The camp commandant once had the young boy whipped on a whim. Those receiving the punishment had to call out the number of each of the 25 lashes – with whips that had ball bearings on the end – and if they got the count wrong, the guard would start again. It left him unable to sit or lie down for months.

In 1943, Schindler hired him and his mother to join his father and brother in Krakow. It was on the night shift that he got to know Schindler personally – writing that despite being a Nazi “he acted like he cared about us personally”. In the factory he was so small he had to stand on a box to operate the machinery, which gave his memoir its title.

Mr Leyson wrote of a man who was “tall and hefty with a booming voice” and after initially fearing him, looking forward to his visits.
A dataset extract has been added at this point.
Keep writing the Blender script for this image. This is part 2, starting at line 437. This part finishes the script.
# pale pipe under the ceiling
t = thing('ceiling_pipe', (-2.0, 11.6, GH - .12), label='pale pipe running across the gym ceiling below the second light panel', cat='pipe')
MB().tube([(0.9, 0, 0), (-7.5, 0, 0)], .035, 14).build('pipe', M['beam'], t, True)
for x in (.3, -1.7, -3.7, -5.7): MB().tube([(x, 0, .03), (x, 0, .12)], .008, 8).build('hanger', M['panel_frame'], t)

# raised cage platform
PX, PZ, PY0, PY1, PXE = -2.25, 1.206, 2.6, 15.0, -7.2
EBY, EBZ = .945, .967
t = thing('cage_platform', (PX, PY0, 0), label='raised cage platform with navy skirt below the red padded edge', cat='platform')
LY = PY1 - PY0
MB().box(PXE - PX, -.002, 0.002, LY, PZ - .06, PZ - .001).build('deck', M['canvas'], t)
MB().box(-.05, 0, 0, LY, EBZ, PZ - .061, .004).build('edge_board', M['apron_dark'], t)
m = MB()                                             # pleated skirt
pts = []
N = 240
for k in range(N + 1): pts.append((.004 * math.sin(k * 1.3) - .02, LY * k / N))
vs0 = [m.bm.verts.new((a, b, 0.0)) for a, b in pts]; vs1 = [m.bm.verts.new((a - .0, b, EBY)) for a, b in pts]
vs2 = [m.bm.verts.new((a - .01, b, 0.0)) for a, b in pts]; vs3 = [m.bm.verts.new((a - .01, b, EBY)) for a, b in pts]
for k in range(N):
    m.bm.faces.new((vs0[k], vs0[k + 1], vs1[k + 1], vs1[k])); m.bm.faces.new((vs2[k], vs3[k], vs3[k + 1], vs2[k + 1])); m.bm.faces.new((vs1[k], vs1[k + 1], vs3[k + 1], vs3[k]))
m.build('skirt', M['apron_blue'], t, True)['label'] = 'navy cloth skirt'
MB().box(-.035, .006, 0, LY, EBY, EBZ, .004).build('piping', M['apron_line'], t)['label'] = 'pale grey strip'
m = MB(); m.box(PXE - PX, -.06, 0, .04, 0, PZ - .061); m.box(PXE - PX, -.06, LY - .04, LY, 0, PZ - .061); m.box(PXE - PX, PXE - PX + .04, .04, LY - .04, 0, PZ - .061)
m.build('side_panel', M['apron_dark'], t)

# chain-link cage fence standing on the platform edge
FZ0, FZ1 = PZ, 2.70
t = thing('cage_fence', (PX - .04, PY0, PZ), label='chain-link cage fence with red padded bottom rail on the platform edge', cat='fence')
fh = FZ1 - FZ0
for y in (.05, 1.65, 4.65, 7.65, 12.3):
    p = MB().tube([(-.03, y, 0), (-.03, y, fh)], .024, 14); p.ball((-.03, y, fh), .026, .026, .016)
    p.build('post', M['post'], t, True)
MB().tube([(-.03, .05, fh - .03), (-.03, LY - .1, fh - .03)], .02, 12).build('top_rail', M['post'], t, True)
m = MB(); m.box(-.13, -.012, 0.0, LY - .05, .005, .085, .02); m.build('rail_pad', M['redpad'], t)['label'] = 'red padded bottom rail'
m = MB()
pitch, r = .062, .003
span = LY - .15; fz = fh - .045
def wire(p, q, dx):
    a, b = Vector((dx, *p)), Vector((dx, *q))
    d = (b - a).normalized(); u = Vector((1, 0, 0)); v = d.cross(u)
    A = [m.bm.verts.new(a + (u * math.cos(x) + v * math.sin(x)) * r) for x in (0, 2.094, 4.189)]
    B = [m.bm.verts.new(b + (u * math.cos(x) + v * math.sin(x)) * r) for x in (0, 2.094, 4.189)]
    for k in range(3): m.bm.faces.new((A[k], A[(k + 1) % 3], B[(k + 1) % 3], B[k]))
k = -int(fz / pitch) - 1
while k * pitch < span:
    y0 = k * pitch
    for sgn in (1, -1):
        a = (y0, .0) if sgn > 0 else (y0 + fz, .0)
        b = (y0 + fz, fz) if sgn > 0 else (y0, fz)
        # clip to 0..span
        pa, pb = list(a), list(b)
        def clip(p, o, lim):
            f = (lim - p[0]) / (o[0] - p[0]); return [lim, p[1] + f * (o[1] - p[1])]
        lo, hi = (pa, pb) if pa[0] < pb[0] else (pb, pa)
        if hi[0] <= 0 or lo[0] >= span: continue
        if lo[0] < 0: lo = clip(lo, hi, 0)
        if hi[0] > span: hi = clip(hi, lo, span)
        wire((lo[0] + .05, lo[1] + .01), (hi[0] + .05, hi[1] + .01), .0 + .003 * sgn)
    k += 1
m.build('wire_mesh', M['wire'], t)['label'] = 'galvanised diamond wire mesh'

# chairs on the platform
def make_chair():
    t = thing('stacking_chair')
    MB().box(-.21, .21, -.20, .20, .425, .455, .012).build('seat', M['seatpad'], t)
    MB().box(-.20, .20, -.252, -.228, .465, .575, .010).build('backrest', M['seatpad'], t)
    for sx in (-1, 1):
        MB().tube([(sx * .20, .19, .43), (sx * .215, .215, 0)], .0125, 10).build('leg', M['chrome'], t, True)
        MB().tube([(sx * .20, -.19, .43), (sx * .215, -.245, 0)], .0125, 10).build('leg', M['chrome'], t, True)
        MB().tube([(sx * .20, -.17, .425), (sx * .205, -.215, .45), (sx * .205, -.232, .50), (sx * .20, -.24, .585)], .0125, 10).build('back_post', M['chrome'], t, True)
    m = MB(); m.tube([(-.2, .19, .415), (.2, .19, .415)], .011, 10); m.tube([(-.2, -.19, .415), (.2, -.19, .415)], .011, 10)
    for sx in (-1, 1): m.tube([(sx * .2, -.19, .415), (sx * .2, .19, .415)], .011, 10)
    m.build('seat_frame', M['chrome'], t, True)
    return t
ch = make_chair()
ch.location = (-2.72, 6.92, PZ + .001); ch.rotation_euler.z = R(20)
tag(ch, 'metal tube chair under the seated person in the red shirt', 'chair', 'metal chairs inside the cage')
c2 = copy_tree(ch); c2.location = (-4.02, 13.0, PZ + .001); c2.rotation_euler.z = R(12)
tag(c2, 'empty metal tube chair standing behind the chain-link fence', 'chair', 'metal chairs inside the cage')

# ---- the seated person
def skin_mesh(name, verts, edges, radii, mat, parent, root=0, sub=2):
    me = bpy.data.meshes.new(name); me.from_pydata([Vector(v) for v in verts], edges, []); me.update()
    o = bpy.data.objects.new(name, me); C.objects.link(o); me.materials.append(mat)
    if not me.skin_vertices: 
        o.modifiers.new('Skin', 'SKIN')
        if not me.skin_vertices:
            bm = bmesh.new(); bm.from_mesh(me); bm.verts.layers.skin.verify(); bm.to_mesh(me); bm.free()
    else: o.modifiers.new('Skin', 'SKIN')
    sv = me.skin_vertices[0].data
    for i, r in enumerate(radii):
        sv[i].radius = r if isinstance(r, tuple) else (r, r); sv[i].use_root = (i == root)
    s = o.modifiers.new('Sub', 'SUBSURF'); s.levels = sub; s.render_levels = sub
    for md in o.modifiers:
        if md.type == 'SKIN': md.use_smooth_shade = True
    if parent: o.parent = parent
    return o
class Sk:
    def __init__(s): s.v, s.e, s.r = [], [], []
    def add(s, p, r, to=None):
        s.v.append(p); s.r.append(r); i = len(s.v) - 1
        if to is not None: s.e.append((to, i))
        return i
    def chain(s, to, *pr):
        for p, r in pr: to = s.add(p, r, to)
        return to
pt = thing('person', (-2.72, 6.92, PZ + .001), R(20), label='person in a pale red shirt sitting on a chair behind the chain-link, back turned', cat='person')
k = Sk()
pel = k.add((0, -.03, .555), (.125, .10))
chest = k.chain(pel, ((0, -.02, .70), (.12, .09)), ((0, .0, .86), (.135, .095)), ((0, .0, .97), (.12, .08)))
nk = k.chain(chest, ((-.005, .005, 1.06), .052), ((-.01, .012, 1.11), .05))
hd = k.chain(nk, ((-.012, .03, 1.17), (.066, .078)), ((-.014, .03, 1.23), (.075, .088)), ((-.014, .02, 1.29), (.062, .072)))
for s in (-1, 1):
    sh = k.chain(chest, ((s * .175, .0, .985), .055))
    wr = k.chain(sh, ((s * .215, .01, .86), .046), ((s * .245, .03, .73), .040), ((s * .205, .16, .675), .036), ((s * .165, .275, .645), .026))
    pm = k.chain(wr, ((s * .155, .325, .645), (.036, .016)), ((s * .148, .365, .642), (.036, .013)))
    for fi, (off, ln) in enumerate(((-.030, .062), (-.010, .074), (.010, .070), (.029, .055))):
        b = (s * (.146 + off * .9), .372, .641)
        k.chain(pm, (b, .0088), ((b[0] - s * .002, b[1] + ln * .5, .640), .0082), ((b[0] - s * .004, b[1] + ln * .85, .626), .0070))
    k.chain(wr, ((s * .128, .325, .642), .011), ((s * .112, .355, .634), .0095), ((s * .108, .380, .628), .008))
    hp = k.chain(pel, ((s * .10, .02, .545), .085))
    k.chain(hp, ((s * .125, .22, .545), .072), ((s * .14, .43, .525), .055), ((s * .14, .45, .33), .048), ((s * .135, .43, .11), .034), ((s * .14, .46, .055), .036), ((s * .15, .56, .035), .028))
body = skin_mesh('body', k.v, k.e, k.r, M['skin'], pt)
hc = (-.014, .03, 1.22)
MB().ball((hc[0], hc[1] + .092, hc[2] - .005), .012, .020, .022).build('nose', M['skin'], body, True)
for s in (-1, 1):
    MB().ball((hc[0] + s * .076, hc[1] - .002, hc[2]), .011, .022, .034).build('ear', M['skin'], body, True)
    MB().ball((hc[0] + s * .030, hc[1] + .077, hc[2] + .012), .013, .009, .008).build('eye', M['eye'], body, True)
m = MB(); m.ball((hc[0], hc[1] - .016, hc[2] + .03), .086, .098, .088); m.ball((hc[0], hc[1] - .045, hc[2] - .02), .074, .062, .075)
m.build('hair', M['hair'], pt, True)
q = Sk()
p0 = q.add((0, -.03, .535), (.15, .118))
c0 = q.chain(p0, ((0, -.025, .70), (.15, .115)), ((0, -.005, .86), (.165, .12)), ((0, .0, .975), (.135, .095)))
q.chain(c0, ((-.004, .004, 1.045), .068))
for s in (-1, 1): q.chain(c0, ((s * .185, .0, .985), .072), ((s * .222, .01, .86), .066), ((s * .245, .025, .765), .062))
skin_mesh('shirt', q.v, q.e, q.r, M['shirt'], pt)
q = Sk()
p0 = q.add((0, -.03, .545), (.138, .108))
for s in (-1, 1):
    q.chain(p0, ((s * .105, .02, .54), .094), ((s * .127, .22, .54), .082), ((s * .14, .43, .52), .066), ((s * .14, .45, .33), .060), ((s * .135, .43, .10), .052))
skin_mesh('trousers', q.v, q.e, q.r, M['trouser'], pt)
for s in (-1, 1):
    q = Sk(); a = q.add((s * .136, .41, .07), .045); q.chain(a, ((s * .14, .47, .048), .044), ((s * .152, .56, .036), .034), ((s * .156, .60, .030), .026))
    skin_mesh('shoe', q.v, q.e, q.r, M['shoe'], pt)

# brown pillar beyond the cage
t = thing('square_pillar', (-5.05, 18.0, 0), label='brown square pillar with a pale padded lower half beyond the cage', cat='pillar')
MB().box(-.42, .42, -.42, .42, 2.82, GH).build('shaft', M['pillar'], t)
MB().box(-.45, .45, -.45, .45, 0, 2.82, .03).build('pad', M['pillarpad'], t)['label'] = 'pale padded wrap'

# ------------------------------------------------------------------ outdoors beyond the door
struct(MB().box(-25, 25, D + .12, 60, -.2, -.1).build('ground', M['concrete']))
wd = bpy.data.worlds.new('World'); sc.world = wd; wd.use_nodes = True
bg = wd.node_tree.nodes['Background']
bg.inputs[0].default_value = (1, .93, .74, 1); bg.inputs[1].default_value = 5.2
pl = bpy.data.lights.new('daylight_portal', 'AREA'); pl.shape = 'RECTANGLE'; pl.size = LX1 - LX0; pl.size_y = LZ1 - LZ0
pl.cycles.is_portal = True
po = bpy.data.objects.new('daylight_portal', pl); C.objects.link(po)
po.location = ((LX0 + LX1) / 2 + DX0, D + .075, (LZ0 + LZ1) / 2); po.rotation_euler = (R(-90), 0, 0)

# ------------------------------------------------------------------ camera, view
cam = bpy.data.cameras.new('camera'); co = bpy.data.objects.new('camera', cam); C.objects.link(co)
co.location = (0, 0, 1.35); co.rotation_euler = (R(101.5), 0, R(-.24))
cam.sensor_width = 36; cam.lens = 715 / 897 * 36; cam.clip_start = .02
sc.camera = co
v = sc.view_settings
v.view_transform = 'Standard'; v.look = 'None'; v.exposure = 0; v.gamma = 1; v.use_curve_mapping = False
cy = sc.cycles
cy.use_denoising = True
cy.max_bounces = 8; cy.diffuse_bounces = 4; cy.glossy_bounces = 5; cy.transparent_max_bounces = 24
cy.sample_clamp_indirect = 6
When the factory was moved to Czechoslovakia Schindler saved the family’s lives again, pulling them out of the line, heading for the death camps.

In a final act of salvation, in April 1945 with the Germans fleeing, they were ordered to murder all the Jewish workers in the Brinlitz camp. Schindler managed to thwart the plan and have the SS officer in charged transferred out of the area. He freed the workers giving them each a bottle of vodka and a bolt of cloth. Mr Leyson emigrated to the US in 1949 at the age of 20, five years after he was liberated from Czechoslovakia. He served in the US army during the Korean War, as he wanted to give something back to the country that had taken him in, and taught at Huntington Park High School in Los Angeles for 40 years.

Mr Leyson was to meet Schindler again some 20 years after the end of the war. Sweaty palmed at the thought of seeing him again, and wondering whether he would recognise a 35-year-old married army veteran, Schindler immediately picked him out of the welcoming committee at Los Angeles Airport saying: “I know who you are. You’re little Leyson.”

This year marks the 20th anniversary of Steven Spielberg’s award-winning film Schindler’s List and it was the film that prompted Mr Leyson to open up about his experiences for the first time after he was tracked down by a reporter.

In the book he even referenced one scene from the film where Schindler, played by Liam Neeson, pulls his accountant Itzhak Stern from a train bound for an extermination camp called Belzec.

What the film did not show was Schindler, in real life, spotting Mr Leyson’s brother – who refused to get off because his girlfriend Miriam was on the train. Both died at the camp.

The work had been seen as a companion piece to Anne Frank: The Diary of a Young Girl. “They are obviously very different books,” Ms Dlouhy, the publisher, said. “However the two of them never gave up hope. There’s always a chance that might be there. As tragic as it all is, it’s all about hope.”

She added: “He was continually grateful for where his life ended up. He refused to live in self-pity.”

He married Lis, a fellow school teacher in 1965, and they had two children. She said in the book’s afterword, written after his death: “The driving force that kept Leon telling his story year after year, even though he relived heartbreaking grief each time he spoke, was to honour the memory of his family and the millions of other victims of the Holocaust.”